1. Does Behavioral Risk Index impact portfolio decision?

No, it does not impact the client’s asset allocation. Portfolio decisions are primarily driven by the client’s risk tolerance and time horizon. 


2. Do you track changes to risk tolerance results and risk appetite questionnaire, specifically identifying who made the changes?


You can see it when you navigate to Risk & Behavioral Profile page, select History beside the questionnaires. 


3. Is it possible to choose a specific security extension for other securities, aside from the default security extension you have? 


We can configure a custom security extension, where a given security is extended by another security. For requests, email support@andesrisk.io. Click here for more information.


4. Do you use the holding positions from the inception date for running the analytics? 


For running the analytics, we use holding positions from the inception date.


5. Do you have rolling risk and rolling returns charts? 

On the Models page, we show rolling risk and rolling returns on the Risk Monitor tab.


6. Do you customize the IPS? 

For customization information, see this page.


7. In the performance attribution, does the securities reflect the periods when they were held or when it was first acquired? 


Performance attribution is a security-level attribute and will be reflected even if you have not held the security for, for example, three years. However, there is a limitation: for tactical models, the analysis looks at the security in the most recent snapshot, or your current holdings.


8. Can I choose my own target asset allocation instead of your canned models? 

Yes, you can set your own model portfolios in the target asset allocation. 


9. Is it possible to generate the IPS without taking the risk tolerance test? 


To finalize the IPS, ensure that both the Investment Time Horizon and Target Asset Allocation are specified. 


10.  Do you convert Nitrogen Risk Number to Andes Risk Platform? 


To convert the Nitrogen Risk Number to the Andes Risk platform, we divide the Risk Score by 5 to determine the model portfolio’s volatility. 


Click here for more information. 


11. Does the account or portfolio keep track of any subsequent changes? 


The account or portfolio updates to reflect the latest positions in your account. It also stores position history, which you can access by clicking “Export to CSV” to view and track changes. 


12.  What is the impact of the capital market assumption on my model? 


The Target Return and Target Volatility, also known as Capital Market Assumptions, represent the projected return and volatility of your model over the next 3–5 years. They play a crucial role in determining the risk band in the Risk Tolerance Test, which is influenced by the target volatility you have set.


Please click here for more information about Risk Bands.


13. Why my portfolios doesn't have analytics?

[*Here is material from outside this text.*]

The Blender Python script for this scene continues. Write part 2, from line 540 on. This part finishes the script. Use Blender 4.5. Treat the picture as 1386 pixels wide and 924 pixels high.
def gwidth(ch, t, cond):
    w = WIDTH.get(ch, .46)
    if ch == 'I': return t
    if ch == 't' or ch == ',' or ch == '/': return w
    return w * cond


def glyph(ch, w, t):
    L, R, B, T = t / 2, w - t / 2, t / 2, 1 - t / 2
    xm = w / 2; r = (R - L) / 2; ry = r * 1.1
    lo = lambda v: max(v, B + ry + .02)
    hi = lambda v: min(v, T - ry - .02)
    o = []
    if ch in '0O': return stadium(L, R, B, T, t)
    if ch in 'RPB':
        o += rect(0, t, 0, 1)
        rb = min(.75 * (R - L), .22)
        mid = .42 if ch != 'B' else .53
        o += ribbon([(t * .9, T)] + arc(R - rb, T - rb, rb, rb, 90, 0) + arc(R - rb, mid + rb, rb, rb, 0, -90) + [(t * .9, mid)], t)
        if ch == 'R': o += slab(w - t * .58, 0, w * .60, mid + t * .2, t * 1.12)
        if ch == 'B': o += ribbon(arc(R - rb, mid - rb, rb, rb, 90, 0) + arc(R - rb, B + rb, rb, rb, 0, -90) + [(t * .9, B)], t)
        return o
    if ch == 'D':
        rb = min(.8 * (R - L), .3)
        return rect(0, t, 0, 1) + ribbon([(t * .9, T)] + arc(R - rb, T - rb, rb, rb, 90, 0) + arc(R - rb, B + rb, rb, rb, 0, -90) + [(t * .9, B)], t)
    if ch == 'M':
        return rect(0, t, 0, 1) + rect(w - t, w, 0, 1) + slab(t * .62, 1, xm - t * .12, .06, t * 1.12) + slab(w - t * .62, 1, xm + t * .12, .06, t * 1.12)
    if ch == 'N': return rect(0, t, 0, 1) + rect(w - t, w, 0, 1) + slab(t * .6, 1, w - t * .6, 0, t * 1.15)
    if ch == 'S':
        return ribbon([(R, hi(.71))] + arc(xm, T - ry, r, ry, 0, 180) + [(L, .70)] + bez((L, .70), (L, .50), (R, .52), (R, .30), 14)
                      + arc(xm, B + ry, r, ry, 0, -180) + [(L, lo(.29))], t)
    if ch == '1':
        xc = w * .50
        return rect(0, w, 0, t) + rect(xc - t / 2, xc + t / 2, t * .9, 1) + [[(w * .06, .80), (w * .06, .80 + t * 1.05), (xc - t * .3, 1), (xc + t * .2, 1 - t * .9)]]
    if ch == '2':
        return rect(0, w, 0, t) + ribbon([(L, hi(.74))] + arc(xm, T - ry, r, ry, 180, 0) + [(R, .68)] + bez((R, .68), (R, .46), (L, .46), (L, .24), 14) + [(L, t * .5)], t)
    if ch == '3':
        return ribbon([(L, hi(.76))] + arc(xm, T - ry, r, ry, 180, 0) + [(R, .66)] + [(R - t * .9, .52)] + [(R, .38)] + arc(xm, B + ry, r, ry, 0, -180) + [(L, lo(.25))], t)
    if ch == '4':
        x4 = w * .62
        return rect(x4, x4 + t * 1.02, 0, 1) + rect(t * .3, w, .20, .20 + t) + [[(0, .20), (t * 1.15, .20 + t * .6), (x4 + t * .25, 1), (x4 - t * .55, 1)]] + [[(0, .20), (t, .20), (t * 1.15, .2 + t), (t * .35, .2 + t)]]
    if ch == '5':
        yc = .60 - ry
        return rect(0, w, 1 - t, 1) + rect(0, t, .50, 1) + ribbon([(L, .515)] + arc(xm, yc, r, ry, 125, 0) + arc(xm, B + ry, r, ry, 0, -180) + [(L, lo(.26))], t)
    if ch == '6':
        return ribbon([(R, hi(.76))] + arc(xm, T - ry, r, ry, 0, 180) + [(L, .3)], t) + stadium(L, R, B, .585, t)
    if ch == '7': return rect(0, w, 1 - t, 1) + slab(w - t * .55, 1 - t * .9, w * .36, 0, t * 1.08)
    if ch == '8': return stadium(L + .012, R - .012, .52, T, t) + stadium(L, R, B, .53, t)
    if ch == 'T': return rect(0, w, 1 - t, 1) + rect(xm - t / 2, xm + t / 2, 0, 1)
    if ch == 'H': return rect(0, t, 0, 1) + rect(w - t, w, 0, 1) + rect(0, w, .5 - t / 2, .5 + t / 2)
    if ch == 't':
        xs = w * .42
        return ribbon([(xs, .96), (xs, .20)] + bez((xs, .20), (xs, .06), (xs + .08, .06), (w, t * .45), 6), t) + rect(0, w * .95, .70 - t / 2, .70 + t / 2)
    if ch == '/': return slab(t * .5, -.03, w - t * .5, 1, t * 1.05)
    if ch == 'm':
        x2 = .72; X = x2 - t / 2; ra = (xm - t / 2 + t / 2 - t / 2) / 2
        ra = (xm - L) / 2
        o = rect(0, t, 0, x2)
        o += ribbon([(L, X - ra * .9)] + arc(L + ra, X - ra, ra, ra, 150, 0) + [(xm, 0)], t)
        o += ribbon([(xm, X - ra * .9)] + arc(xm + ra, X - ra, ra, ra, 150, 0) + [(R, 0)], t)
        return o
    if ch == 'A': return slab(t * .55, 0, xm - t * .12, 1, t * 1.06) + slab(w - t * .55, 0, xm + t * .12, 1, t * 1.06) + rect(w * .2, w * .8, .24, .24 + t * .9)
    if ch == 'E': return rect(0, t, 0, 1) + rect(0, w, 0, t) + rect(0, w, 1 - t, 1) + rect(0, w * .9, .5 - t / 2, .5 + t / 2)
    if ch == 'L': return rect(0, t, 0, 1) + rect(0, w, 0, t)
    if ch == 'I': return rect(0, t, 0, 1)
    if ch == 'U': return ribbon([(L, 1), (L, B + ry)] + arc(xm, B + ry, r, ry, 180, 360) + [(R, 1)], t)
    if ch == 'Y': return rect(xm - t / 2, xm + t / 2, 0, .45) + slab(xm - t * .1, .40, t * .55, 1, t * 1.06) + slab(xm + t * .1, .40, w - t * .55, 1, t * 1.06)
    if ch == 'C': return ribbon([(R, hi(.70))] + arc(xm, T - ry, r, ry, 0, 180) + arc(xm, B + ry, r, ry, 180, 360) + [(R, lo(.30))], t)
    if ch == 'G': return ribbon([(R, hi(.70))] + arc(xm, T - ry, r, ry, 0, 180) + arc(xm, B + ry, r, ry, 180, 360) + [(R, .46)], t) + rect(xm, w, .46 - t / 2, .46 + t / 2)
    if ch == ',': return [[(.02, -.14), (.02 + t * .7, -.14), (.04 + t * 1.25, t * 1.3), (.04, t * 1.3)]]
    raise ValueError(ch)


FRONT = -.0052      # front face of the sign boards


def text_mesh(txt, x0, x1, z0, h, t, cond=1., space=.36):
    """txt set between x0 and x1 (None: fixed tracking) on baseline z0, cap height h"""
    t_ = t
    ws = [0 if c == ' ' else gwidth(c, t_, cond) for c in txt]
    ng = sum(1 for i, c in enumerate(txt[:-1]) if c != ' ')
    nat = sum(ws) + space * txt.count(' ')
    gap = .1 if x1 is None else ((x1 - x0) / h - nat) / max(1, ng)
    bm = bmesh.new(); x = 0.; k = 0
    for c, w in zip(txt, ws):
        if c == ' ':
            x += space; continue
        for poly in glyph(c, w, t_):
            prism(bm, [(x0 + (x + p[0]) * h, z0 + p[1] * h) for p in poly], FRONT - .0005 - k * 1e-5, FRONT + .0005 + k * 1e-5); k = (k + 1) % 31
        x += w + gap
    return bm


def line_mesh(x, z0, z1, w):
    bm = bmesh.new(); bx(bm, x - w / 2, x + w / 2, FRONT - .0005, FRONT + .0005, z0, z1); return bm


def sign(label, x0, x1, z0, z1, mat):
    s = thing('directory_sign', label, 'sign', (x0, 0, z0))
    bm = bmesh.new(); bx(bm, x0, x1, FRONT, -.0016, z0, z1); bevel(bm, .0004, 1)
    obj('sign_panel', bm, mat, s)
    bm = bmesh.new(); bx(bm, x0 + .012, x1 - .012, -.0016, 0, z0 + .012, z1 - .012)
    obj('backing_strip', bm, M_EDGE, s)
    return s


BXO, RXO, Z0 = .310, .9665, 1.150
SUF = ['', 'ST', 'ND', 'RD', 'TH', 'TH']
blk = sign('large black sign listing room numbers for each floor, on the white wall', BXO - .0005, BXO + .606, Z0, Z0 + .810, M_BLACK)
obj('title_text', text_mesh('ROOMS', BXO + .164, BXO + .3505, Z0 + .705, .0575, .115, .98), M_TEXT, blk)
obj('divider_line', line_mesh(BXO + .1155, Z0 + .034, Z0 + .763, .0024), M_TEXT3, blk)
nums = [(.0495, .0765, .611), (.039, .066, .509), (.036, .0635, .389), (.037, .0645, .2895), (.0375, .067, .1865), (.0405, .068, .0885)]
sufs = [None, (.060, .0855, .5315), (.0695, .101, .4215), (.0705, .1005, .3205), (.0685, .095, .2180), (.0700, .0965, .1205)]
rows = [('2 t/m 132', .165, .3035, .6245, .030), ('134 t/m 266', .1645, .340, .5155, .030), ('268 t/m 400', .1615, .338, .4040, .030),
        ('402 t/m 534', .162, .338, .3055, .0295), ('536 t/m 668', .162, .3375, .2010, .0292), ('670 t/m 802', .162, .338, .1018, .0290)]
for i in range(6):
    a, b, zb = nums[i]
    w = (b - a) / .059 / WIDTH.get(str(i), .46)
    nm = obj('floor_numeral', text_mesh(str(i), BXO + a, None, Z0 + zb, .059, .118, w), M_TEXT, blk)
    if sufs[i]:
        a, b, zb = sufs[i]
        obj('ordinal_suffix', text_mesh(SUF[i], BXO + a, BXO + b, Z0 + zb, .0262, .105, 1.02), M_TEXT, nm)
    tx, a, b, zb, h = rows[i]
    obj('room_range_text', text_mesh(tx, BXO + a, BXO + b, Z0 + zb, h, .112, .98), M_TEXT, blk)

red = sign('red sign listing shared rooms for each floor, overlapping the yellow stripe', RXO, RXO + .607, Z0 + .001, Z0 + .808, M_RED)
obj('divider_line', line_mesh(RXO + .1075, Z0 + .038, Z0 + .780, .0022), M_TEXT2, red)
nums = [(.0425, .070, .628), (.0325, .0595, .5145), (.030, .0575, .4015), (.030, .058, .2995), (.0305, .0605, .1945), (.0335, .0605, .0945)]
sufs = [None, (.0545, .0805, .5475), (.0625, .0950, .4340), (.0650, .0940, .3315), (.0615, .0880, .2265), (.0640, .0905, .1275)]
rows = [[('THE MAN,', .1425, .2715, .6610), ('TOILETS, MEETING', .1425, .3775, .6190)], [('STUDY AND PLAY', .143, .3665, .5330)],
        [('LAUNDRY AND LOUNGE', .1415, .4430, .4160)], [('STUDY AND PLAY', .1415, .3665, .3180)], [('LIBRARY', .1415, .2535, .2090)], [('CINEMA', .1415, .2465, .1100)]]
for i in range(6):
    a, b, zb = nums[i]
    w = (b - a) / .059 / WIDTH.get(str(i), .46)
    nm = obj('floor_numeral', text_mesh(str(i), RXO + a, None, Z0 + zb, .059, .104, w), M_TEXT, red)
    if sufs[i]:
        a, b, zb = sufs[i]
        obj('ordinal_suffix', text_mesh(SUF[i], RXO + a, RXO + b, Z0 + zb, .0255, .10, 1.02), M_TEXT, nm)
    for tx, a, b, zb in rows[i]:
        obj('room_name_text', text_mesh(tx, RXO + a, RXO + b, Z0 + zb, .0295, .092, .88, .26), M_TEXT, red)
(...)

You can manually calculate analytics by clicking “Calculate Analytics” on the Portfolio page. A portfolio may not have analytics for the following reasons:

  1. It is a small account. Our proprietary analytics are calculation-intensive, so they are not automatically performed on small accounts. The current threshold for a small account is $50,000 and is subject to change.

  2. The advisor (or someone else) has marked the portfolio as “Do Not Monitor.”


14. When do we use Portfolio Health Check?

  • Using Portfolio Health Check to Convert Prospects
  • Monitoring Portfolio Performance
  • Monitoring Financial Crisis


15. Do I need to run analytics every time I add or remove a security in a portfolio?


Yes, you need to run the analytics again to pull the valid data.


16.  Do you pre-populate Capital Market Assumption? 


No, we do not pre-populate the capital market assumptions; without them, the RTT will not work. However, if requested, we can enter the capital market assumptions on behalf of the client.


17. What is the formula for 80% confidence upside/downside?


We assume that returns follow a normal distribution, defined by the mean (target return) and standard deviation (target volatility). We use an 80% confidence interval, which corresponds to 1.28 standard deviations:


Upside = Target Return + 1.28 × Target Volatility
Downside = Target Return − 1.28 × Target Volatility
 


Note that this formula applies when the time period is set to one year. If it is set to six months, the values will be adjusted accordingly.


18. What does the Behavioral Impact do to the account?


Timing the market—trying to get in or out to beat the market. For example, during the downturn in 2000, when the market was declining, some investors attempted to exit. This is why the yellow line began to level off, as they sought protection while the market was falling. However, those who exited often ended up re-entering too late.


19. Is the behavioral impact determined by the questionnaire or this is more general?


Based on the questionnaire, we provide you with a Behavioral Risk Index. For example, if your Behavioral Risk Index is 5—which is relatively on the lower side and indicates more moderate risk—you would have a medium behavioral risk level. 


20.  Where does the Cap Mkt Assumptions come from?   


Capital Market Assumptions are derived from long-term averages. For example, if you believe the next 3–5 years will resemble a specific historical period, you can input your own assumptions. If you do not have specific assumptions, you can use—or stay close to—historical returns and historical volatility when setting your Capital Market Assumptions. 


Capital Market Assumptions appear in the Risk Tolerance Test, where the upside and downside are based on these assumptions.